- **Written task**: Every line of the listing must be reproduced as it stands. Leave the images behind.

────────────────

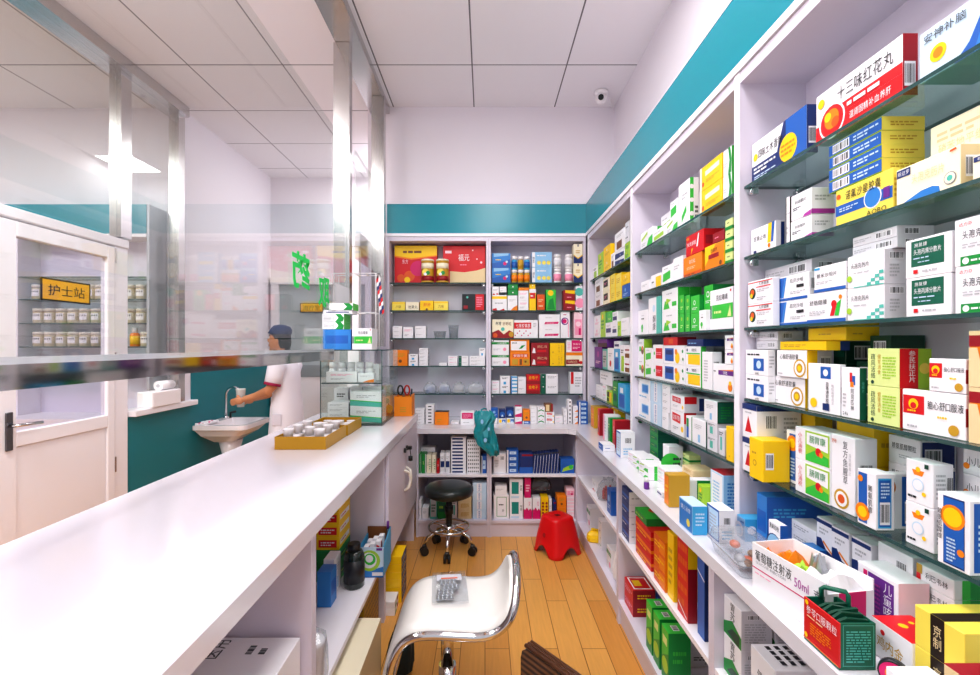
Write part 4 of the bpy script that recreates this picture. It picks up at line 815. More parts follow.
def carton(sty, w, d, h, loc, rz, label, group, name='medicine_box', settle=True):
    if name == 'medicine_box': name = 'flat_medicine_box' if h < .42 * min(w, 2 * d) or h < .034 else 'upright_medicine_box' if h > 1.25 * w else 'medicine_box'
    desc, base, Ff, Rr, Tt, Ll, side, top = STY[sty]
    x, y, z = loc; turned = abs(math.cos(rz)) < .5; ax, ay = (d / 2, w / 2) if turned else (w / 2, d / 2)
    def bb(dx=0, dy=0, dz=0): return (x + dx - ax, y + dy - ay, z + dz, x + dx + ax, y + dy + ay, z + dz + h)
    best = None; deep = (1, 0) if rz < -1 else (0, 1) if abs(rz) < .1 else (-1, 0); side_ = (deep[1], deep[0])
    tries = [(0, 0, 0)]
    for i in range(1, 16): tries.append((deep[0] * .008 * i, deep[1] * .008 * i, 0))
    for i in range(1, 6):
        for sgn in (1, -1):
            for k in (0, 2, 4, 7): tries.append((deep[0] * .01 * k + sgn * side_[0] * .008 * i, deep[1] * .01 * k + sgn * side_[1] * .008 * i, 0))
    for t in tries:
        b = bb(*t)
        if rz < -1 and b[3] > .986 or abs(rz) < .1 and y > 3.2 and b[4] > 3.834: continue
        if not hits(b): best = t; break
    if best is None:
        hh = hits(bb()); up = max(p[5] for p in hh) - z + .0005
        if 0 < up < .07 and not hits(bb(0, 0, up)): best = (0, 0, up)
    if best is None:
        print('DROPPED', label, [round(v, 3) for v in bb()], [[round(v, 3) for v in q] for q in hits(bb())][:2]); return None
    PLACED.append(bb(*best)); loc = (x + best[0], y + best[1], z + best[2])
    key = (sty, round(w, 3), round(d, 3), round(h, 3))
    if key not in MESHES: MESHES[key] = carton_mesh(w, d, h, base, Ff, Rr, Tt, Ll, top, side, seed=len(MESHES))
    o = bpy.data.objects.new(name, MESHES[key]); COL.objects.link(o)
    o.location = loc; o.rotation_euler = (0, 0, rz)
    return tag(o, label, 'medicine box', group)
def stackword(i, n): return '' if n == 1 else ('lower ' if i == 0 else 'upper ') if n == 2 else ('bottom ' if i == 0 else 'topmost ' if i == n - 1 else ORD[i] + '-up ')
def clean(desc, pos, where):
    t = f'{desc}, {pos}, {where}'
    if len(t.split()) > 16: t = t.replace(' from far end', ' along').replace(' from left', ' along')
    if len(t.split()) > 16: print('LONG', t)
    return t
def side_row(where, group, z, items, x0=.815, xmax=.984, name='medicine_box'):
    """a row on the right: items (px of the far end, px of the near end, py of its top at the near end, style, options), far to near"""
    k = 0; last = None
    for it in items:
        pa, pb, yt, sty = it[:4]; o = it[4] if len(it) > 4 else {}
        x = o.get('x', x0)
        ya, yb = x * F / (pa - VX), x * F / (pb - VX)
        for lo, hi in ((1.4445, 1.6), (2.4995, 2.62), (3.5545, 3.7)):
            if x > .786 and lo < ya < hi and yb < lo: ya = lo
        zb = z; pos = None
        if o.get('up'): zb = last + .0006; up = True
        else: up = False; k += 1
        if 'zb' in o: zb = zz(o['zb'])
        ceil_ = min([zz(L) - .0095 for L in [.80] + LEV if zz(L) - .02 > zb])
        zt = min(zz((VY - yt) * yb / F), ceil_); n = o.get('n', 1); h = (zt - zb) / n
        if h < .008: print('THIN', where, it, h); h = .02
        d = o.get('d', .1)
        if 'c' in o: d = yb * (o['c'] - VX) / F - x
        d = max(.015, min(d, xmax - x)); w = max(ya - yb - .0012, .008)
        rows = max(1, min(o.get('dn', 1), int((xmax - x) / (d + .001))))
        for i in range(n):
            for r in range(rows):
                jit = RNG.uniform(-.003, .003) if n > 1 else 0
                p = stackword(i, n)
                beh = ('', 'behind ', 'far behind ')[r] + ('top-most ' if up and n == 1 else 'on-top ' if up else '')
                lab = clean(STY[sty][0], f'{p}{beh}{ORD[k - 1]} from far end', where)
                carton(sty, w - abs(jit), d, h - .0005, (x + d / 2 + r * (d + .001), (ya + yb) / 2, zb + i * h + .0003), -PI / 2, lab, group, o.get('name', name))
        last = zb + n * h
def back_row(where, group, z, items, y0=3.675, ymax=3.83, name='medicine_box', lim=(-.742, .763)):
    k = 0; last = None
    for it in items:
        pa, pb, yt, sty = it[:4]; o = it[4] if len(it) > 4 else {}
        y = o.get('y', y0); xa, xb = max(lim[0], (pa - VX) * y / F), min(lim[1], (pb - VX) * y / F)
        zb = z; up = o.get('up', False)
        if up: zb = last + .0006
        else: k += 1
        if 'zb' in o: zb = zz(o['zb'])
        ceil_ = min([zz(L) - .0095 for L in [.80] + LEV if zz(L) - .02 > zb]) if z >= CT - .001 else 9
        zt = min(zz((VY - yt) * y / F), ceil_); n = o.get('n', 1); h = (zt - zb) / n
        if h < .008: print('THIN', where, it, h); h = .02
        d = min(o.get('d', .09), ymax - y); w = max(xb - xa - .0015, .008)
        for i in range(n):
            p = stackword(i, n); beh = 'top-most ' if up and n == 1 else 'on-top ' if up else ''
            lab = clean(STY[sty][0], f'{p}{beh}{ORD[k - 1]} from left', where)
            carton(sty, w, d, h - .0005, ((xa + xb) / 2, y + d / 2, zb + i * h + .0003), 0, lab, group, o.get('name', name))
        last = zb + n * h
Z5 = [zz(L) + .0004 for L in LEV]; ZC = CT
LVN = ['top shelf', 'second shelf', 'third shelf', 'fourth shelf', 'fifth shelf']
def G3(i): return f'{LVN[i]}, nearest right bay', f'medicine boxes on the {LVN[i]} of the nearest right bay'
def G2(i): return f'{LVN[i]}, middle right bay', f'medicine boxes on the {LVN[i]} of the middle right bay'
def G1(i): return f'{LVN[i]}, far right bay', f'medicine boxes on the {LVN[i]} of the far right bay'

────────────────

- **Response to this task**:
Write part 4 of the bpy script that recreates this picture. It picks up at line 815. More parts follow.
def carton(sty, w, d, h, loc, rz, label, group, name='medicine_box', settle=True):
    if name == 'medicine_box': name = 'flat_medicine_box' if h < .42 * min(w, 2 * d) or h < .034 else 'upright_medicine_box' if h > 1.25 * w else 'medicine_box'
    desc, base, Ff, Rr, Tt, Ll, side, top = STY[sty]
    x, y, z = loc; turned = abs(math.cos(rz)) < .5; ax, ay = (d / 2, w / 2) if turned else (w / 2, d / 2)
    def bb(dx=0, dy=0, dz=0): return (x + dx - ax, y + dy - ay, z + dz, x + dx + ax, y + dy + ay, z + dz + h)
    best = None; deep = (1, 0) if rz < -1 else (0, 1) if abs(rz) < .1 else (-1, 0); side_ = (deep[1], deep[0])
    tries = [(0, 0, 0)]
    for i in range(1, 16): tries.append((deep[0] * .008 * i, deep[1] * .008 * i, 0))
    for i in range(1, 6):
        for sgn in (1, -1):
            for k in (0, 2, 4, 7): tries.append((deep[0] * .01 * k + sgn * side_[0] * .008 * i, deep[1] * .01 * k + sgn * side_[1] * .008 * i, 0))
    for t in tries:
        b = bb(*t)
        if rz < -1 and b[3] > .986 or abs(rz) < .1 and y > 3.2 and b[4] > 3.834: continue
        if not hits(b): best = t; break
    if best is None:
        hh = hits(bb()); up = max(p[5] for p in hh) - z + .0005
        if 0 < up < .07 and not hits(bb(0, 0, up)): best = (0, 0, up)
    if best is None:
        print('DROPPED', label, [round(v, 3) for v in bb()], [[round(v, 3) for v in q] for q in hits(bb())][:2]); return None
    PLACED.append(bb(*best)); loc = (x + best[0], y + best[1], z + best[2])
    key = (sty, round(w, 3), round(d, 3), round(h, 3))
    if key not in MESHES: MESHES[key] = carton_mesh(w, d, h, base, Ff, Rr, Tt, Ll, top, side, seed=len(MESHES))
    o = bpy.data.objects.new(name, MESHES[key]); COL.objects.link(o)
    o.location = loc; o.rotation_euler = (0, 0, rz)
    return tag(o, label, 'medicine box', group)
def stackword(i, n): return '' if n == 1 else ('lower ' if i == 0 else 'upper ') if n == 2 else ('bottom ' if i == 0 else 'topmost ' if i == n - 1 else ORD[i] + '-up ')
def clean(desc, pos, where):
    t = f'{desc}, {pos}, {where}'
    if len(t.split()) > 16: t = t.replace(' from far end', ' along').replace(' from left', ' along')
    if len(t.split()) > 16: print('LONG', t)
    return t
def side_row(where, group, z, items, x0=.815, xmax=.984, name='medicine_box'):
    """a row on the right: items (px of the far end, px of the near end, py of its top at the near end, style, options), far to near"""
    k = 0; last = None
    for it in items:
        pa, pb, yt, sty = it[:4]; o = it[4] if len(it) > 4 else {}
        x = o.get('x', x0)
        ya, yb = x * F / (pa - VX), x * F / (pb - VX)
        for lo, hi in ((1.4445, 1.6), (2.4995, 2.62), (3.5545, 3.7)):
            if x > .786 and lo < ya < hi and yb < lo: ya = lo
        zb = z; pos = None
        if o.get('up'): zb = last + .0006; up = True
        else: up = False; k += 1
        if 'zb' in o: zb = zz(o['zb'])
        ceil_ = min([zz(L) - .0095 for L in [.80] + LEV if zz(L) - .02 > zb])
        zt = min(zz((VY - yt) * yb / F), ceil_); n = o.get('n', 1); h = (zt - zb) / n
        if h < .008: print('THIN', where, it, h); h = .02
        d = o.get('d', .1)
        if 'c' in o: d = yb * (o['c'] - VX) / F - x
        d = max(.015, min(d, xmax - x)); w = max(ya - yb - .0012, .008)
        rows = max(1, min(o.get('dn', 1), int((xmax - x) / (d + .001))))
        for i in range(n):
            for r in range(rows):
                jit = RNG.uniform(-.003, .003) if n > 1 else 0
                p = stackword(i, n)
                beh = ('', 'behind ', 'far behind ')[r] + ('top-most ' if up and n == 1 else 'on-top ' if up else '')
                lab = clean(STY[sty][0], f'{p}{beh}{ORD[k - 1]} from far end', where)
                carton(sty, w - abs(jit), d, h - .0005, (x + d / 2 + r * (d + .001), (ya + yb) / 2, zb + i * h + .0003), -PI / 2, lab, group, o.get('name', name))
        last = zb + n * h
def back_row(where, group, z, items, y0=3.675, ymax=3.83, name='medicine_box', lim=(-.742, .763)):
    k = 0; last = None
    for it in items:
        pa, pb, yt, sty = it[:4]; o = it[4] if len(it) > 4 else {}
        y = o.get('y', y0); xa, xb = max(lim[0], (pa - VX) * y / F), min(lim[1], (pb - VX) * y / F)
        zb = z; up = o.get('up', False)
        if up: zb = last + .0006
        else: k += 1
        if 'zb' in o: zb = zz(o['zb'])
        ceil_ = min([zz(L) - .0095 for L in [.80] + LEV if zz(L) - .02 > zb]) if z >= CT - .001 else 9
        zt = min(zz((VY - yt) * y / F), ceil_); n = o.get('n', 1); h = (zt - zb) / n
        if h < .008: print('THIN', where, it, h); h = .02
        d = min(o.get('d', .09), ymax - y); w = max(xb - xa - .0015, .008)
        for i in range(n):
            p = stackword(i, n); beh = 'top-most ' if up and n == 1 else 'on-top ' if up else ''
            lab = clean(STY[sty][0], f'{p}{beh}{ORD[k - 1]} from left', where)
            carton(sty, w, d, h - .0005, ((xa + xb) / 2, y + d / 2, zb + i * h + .0003), 0, lab, group, o.get('name', name))
        last = zb + n * h
Z5 = [zz(L) + .0004 for L in LEV]; ZC = CT
LVN = ['top shelf', 'second shelf', 'third shelf', 'fourth shelf', 'fifth shelf']
def G3(i): return f'{LVN[i]}, nearest right bay', f'medicine boxes on the {LVN[i]} of the nearest right bay'
def G2(i): return f'{LVN[i]}, middle right bay', f'medicine boxes on the {LVN[i]} of the middle right bay'
def G1(i): return f'{LVN[i]}, far right bay', f'medicine boxes on the {LVN[i]} of the far right bay'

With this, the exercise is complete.